INSTRUCTIONS TO FOLLOW
Check each line of the listing below for the string "from", and copy the ones that have it.

### DATA EXTRACT ###

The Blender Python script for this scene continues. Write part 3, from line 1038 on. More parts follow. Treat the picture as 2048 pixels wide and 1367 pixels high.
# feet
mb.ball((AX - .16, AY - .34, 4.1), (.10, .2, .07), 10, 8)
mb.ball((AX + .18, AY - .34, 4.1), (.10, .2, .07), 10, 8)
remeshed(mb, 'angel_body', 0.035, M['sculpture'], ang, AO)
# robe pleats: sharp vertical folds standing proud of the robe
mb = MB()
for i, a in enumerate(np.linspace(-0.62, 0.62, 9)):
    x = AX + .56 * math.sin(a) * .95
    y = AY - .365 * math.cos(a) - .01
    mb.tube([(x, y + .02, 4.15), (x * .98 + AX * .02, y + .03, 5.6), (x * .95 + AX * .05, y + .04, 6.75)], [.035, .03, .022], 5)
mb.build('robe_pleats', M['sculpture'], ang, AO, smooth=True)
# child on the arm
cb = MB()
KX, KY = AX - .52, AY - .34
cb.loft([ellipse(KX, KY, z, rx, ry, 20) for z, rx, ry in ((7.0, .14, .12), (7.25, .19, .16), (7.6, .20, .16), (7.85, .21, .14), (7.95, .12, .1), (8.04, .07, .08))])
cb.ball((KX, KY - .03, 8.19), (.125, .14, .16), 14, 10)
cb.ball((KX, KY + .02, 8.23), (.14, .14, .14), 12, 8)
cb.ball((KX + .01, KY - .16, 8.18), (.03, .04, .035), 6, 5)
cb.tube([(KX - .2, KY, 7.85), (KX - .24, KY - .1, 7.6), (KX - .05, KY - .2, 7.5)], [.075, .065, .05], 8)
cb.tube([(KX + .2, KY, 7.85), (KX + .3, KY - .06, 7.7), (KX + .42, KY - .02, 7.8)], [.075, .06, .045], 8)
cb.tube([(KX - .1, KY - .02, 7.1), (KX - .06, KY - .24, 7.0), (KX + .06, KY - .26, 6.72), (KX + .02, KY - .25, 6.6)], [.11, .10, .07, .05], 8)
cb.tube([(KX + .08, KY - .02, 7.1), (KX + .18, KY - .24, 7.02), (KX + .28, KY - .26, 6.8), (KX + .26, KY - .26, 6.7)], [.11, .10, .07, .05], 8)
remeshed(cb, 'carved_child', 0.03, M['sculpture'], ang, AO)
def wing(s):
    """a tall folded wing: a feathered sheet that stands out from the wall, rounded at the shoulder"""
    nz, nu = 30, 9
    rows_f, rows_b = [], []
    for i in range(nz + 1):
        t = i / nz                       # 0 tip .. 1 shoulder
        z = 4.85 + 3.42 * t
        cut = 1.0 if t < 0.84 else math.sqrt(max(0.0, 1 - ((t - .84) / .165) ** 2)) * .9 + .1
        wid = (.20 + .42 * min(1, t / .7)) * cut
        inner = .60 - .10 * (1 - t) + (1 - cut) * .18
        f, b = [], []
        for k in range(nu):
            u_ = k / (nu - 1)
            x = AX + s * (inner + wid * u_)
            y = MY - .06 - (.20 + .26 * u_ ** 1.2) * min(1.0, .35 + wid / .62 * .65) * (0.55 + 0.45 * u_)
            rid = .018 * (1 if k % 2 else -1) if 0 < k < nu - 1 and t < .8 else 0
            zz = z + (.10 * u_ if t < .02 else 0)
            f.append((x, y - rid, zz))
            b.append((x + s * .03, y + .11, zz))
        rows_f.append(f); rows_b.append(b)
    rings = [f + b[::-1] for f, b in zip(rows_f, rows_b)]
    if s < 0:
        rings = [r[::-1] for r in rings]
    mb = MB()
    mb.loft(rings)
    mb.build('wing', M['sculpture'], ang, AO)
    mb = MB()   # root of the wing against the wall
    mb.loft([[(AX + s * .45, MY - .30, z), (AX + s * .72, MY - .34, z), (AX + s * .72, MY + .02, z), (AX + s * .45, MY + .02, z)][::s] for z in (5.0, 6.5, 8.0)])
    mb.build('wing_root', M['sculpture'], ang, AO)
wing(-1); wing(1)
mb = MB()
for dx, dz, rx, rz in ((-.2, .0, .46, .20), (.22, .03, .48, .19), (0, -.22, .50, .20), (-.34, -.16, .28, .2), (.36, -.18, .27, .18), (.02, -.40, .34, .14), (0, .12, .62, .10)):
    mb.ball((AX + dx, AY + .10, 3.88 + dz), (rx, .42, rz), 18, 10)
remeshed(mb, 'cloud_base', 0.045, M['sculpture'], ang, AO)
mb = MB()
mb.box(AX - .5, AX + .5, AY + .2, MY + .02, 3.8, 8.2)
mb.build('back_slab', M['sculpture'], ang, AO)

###

OUTPUT
The Blender Python script for this scene continues. Write part 3, from line 1038 on. More parts follow. Treat the picture as 2048 pixels wide and 1367 pixels high.
    """a tall folded wing: a feathered sheet that stands out from the wall, rounded at the shoulder"""